After this I am disposed to try and like ‘In Praise of Spam’ which eschews punctuation and even grammar in a fragmented flurry of verbiage (“they drift as sand dunes sort my gnash of id space /oddly connected keep we light off & feel free”). Attwooll works in publishing and his interest in technology, media and communications is evident here, and also in ‘Murmuration’, which looks at critical transitions in complex systems, and in ‘Lost Finger Turns Up Inside Fish’ (“In my inbox there's an email headed / Today's Levitation”.) He's also a street drummer, and there are a number of poems showcasing his love of music throughout the pamphlet. Some of these are lovely, such as ‘Listen:’, about what he calls “adolescent password music” (“hot tarmac and petrol fumes fuel /an idling pause, and the tremor as bass notes kick in”). Some are less so, such as ‘Siren’, which hauls a siren singing on the rocks rather roughly out of Greek classical mythology and into the present day, making her a carnival DJ skanking on her float.
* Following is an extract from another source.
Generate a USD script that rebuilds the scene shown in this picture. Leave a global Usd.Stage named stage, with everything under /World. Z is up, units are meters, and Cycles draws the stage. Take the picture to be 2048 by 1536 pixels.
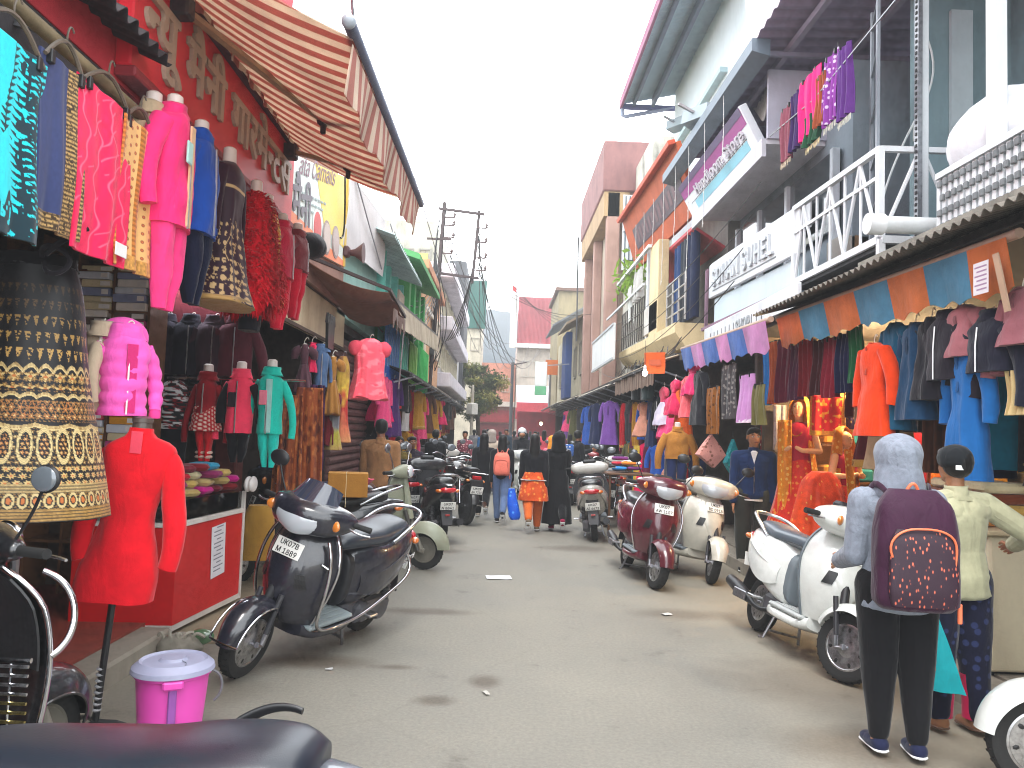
import math, random
import numpy as np
import trimesh, manifold3d, shapely
from shapely.geometry import Polygon, LineString
from shapely.ops import unary_union
from scipy.interpolate import PchipInterpolator
import usdkit, meshkit
from pxr import Usd, UsdGeom, UsdLux, UsdShade, Sdf, Gf, Vt
random.seed(7); np.random.seed(7)
PI = math.pi
stage = Usd.Stage.CreateInMemory()
UsdGeom.SetStageUpAxis(stage, 'Z'); UsdGeom.SetStageMetersPerUnit(stage, 1.0)
UsdGeom.Xform.Define(stage, '/World'); UsdGeom.Scope.Define(stage, '/World/Looks')

# ---------------------------------------------------------------- camera, sky, sun, exposure
EYE = 1.65
cam = UsdGeom.Camera.Define(stage, '/World/camera')
YAW, PITCH, ROLL = math.radians(0.80), math.radians(3.45), math.radians(2.0)   # handheld: slightly up, slightly rolled
_f = np.array([math.sin(YAW) * math.cos(PITCH), math.cos(YAW) * math.cos(PITCH), math.sin(PITCH)])
_r0 = np.array([math.cos(YAW), -math.sin(YAW), 0.0]); _u0 = np.cross(_r0, _f)
_r = math.cos(ROLL) * _r0 + math.sin(ROLL) * _u0; _u = np.cross(_r, _f)
cam.AddTransformOp().Set(Gf.Matrix4d(*[float(x) for x in (*_r, 0, *_u, 0, *(-_f), 0, 0, 0, EYE, 1)]))
cam.CreateHorizontalApertureAttr(36.0); cam.CreateVerticalApertureAttr(27.0)
FPX = 1550.0
cam.CreateFocalLengthAttr(36.0 * FPX / 2048)
cam.CreateClippingRangeAttr(Gf.Vec2f(0.05, 2000))
cam.CreateExposureAttr(1.05)
SUN_EL, SUN_AZ = math.radians(62), math.radians(10)
dome = UsdLux.DomeLight.Define(stage, '/World/sky')
dm = usdkit.material(stage, '/World/Looks/sky_overcast', {
    'sky': ('sky_texture', {'sky_type': 'single_scattering', 'sun_disc': False, 'sun_elevation': SUN_EL, 'sun_rotation': SUN_AZ, 'aerosol_density': 3.0}),
    'tc': ('texture_coordinate', {}),
    'mp': ('mapping', {'scale': (1.2, 1.2, 3.0)}),
    'nz': ('noise_texture', {'scale': 2.2, 'detail': 5.0, 'roughness': 0.55}),
    'rp': ('rgb_ramp', {'ramp': [(0.0, (13.0, 14.2, 15.6)), (0.40, (18.5, 19.6, 20.8)), (0.6, (22, 22.6, 23)), (1.0, (24, 24.2, 24.3))]}),
    'mx': ('mix_color', {'fac': 0.9, 'use_clamp': False}),
    'bg': ('background_shader', {'strength': 0.10})},
    [('tc.generated', 'mp.vector'), ('mp.vector', 'nz.vector'), ('nz.fac', 'rp.fac'), ('sky.color', 'mx.a'), ('rp.color', 'mx.b'), ('mx.result', 'bg.color')], surface='bg.background')
UsdShade.MaterialBindingAPI.Apply(dome.GetPrim()).Bind(dm)
dome.GetPrim().SetCustomDataByKey('kind', 'structure')
sun = UsdLux.DistantLight.Define(stage, '/World/sun')
sun.CreateIntensityAttr(0.38); sun.CreateAngleAttr(25.0); sun.CreateColorAttr(Gf.Vec3f(1.0, 0.97, 0.92)); sun.CreateNormalizeAttr(True)
# towards the sun: azimuth measured from +y towards +x
sun.AddRotateZOp().Set(-math.degrees(SUN_AZ) + 180.0); sun.AddRotateXOp().Set(-(90.0 - math.degrees(SUN_EL)))

# ---------------------------------------------------------------- naming and tagging
_used = {}
def numbered(parent, name):
    key = parent + '/' + name
    n = _used.get(key, 0); _used[key] = n + 1
    return key if n == 0 else f'{key}_{n:03d}'
def tag(prim, label=None, cat=None, group=None, kind=None):
    for k, v in (('label', label), ('category', cat), ('group', group), ('kind', kind)):
        if v: prim.SetCustomDataByKey(k, v)
    return prim
ALL_LABELS = {}
OFF = [0.0, 0.0, 0.0]
def thing(name, label, cat, loc=(0, 0, 0), rz=0.0, group=None, kind=None, tilt=None, size=None):
    path = numbered('/World', name)
    x = UsdGeom.Xform.Define(stage, path)
    x.AddTranslateOp().Set(Gf.Vec3d(*(float(a) + b for a, b in zip(loc, OFF))))
    if rz: x.AddRotateZOp().Set(float(math.degrees(rz)))
    if tilt: x.AddRotateXYZOp().Set(Gf.Vec3f(*(math.degrees(float(a)) for a in tilt)))
    if size: x.AddScaleOp().Set(Gf.Vec3f(size, size, size))
    return tag(x.GetPrim(), label, cat, group, kind)
def part(parent, name, mesh, mat, smooth=False, label=None, kind=None, col=None, uv=None):
    """one Mesh prim under a thing, a part or /World (parent None)"""
    base = '/World' if parent is None else str(parent.GetPath())
    path = numbered(base, name)
    if isinstance(mesh, list): mesh = join(mesh)
    if col is not None or uv is not None: smooth = True if smooth else False
    m = usdkit.mesh(stage, path, mesh, mat, smooth=smooth, uv=uv)
    if col is not None:
        UsdGeom.PrimvarsAPI(m).CreatePrimvar('tint', Sdf.ValueTypeNames.Color3fArray, 'vertex').Set(Vt.Vec3fArray.FromNumpy(np.asarray(col, np.float32)))
    p = m.GetPrim()
    return tag(p, label, None, None, kind)
def solo(name, mesh, mat, label, cat, group=None, smooth=False, col=None, kind=None):
    p = part(None, name, mesh, mat, smooth, col=col)
    return tag(p, label, cat, group, kind)
def struct(name, mesh, mat, smooth=False, label=None, kind='structure'):
    return tag(part(None, name, mesh, mat, smooth), label, None, None, kind)

# ---------------------------------------------------------------- mesh helpers
def tm(v, f): return trimesh.Trimesh(np.asarray(v, float), np.asarray(f, int), process=False)
def join(ms):
    out = []
    for m in ms:
        if hasattr(m, 'to_mesh'):
            q = m.to_mesh(); m = tm(q.vert_properties[:, :3], q.tri_verts)
        elif isinstance(m, tuple):
            v, f = m; f = np.asarray(f)
            if f.shape[1] == 4: f = np.vstack([f[:, [0, 1, 2]], f[:, [0, 2, 3]]])
            m = tm(v, f)
        out.append(m)
    return trimesh.util.concatenate(out)
def mv(m, t=(0, 0, 0), rz=0, rx=0, ry=0, s=None):
    m = m.copy()
    if s is not None: m.vertices = m.vertices * np.asarray(s)
    for a, ax in ((rx, [1, 0, 0]), (ry, [0, 1, 0]), (rz, [0, 0, 1])):
        if a: m.apply_transform(trimesh.transformations.rotation_matrix(a, ax))
    m.apply_translation(t); return m
def bx(x0, x1, y0, y1, z0, z1):
    m = trimesh.creation.box((abs(x1 - x0), abs(y1 - y0), abs(z1 - z0)))
    m.apply_translation(((x0 + x1) / 2, (y0 + y1) / 2, (z0 + z1) / 2)); return m
def cbox(x0, x1, y0, y1, z0, z1, c=0.01):
    """box with chamfered edges"""
    x0, x1 = sorted((x0, x1)); y0, y1 = sorted((y0, y1)); z0, z1 = sorted((z0, z1))
    c = min(c, (x1 - x0) / 2.2, (y1 - y0) / 2.2, (z1 - z0) / 2.2); pts = []
    for x, sx in ((x0, 1), (x1, -1)):
        for y, sy in ((y0, 1), (y1, -1)):
            for z, sz in ((z0, 1), (z1, -1)):
                pts += [(x + sx * c, y + sy * c, z), (x + sx * c, y, z + sz * c), (x, y + sy * c, z + sz * c)]
    return hullm(pts)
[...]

But where Attwooll writes about specific locations, he really comes into his own. ‘Port Meadow’, about the ancient grazing land which runs along the bank of the Thames in Oxford, highlights what I like best in his work – the way he can use long lines, a conversational tone and a focus on the small detail to build up a visual picture of a place, into which he introduces, and then foregrounds, the human. In ‘Port Meadow’ the “long low and flat landscape” becomes "a peopled place /of course: painted landscapes often need, somewhere, a red smudge." This poem creeps up on you gently and rewards you again and again, and it demonstrates why Attwooll was one of the four winners of the Poetry Business Competition 2012/13.

Smith/Doorstop pamphlets are always a joy to handle and read; this one is no exception.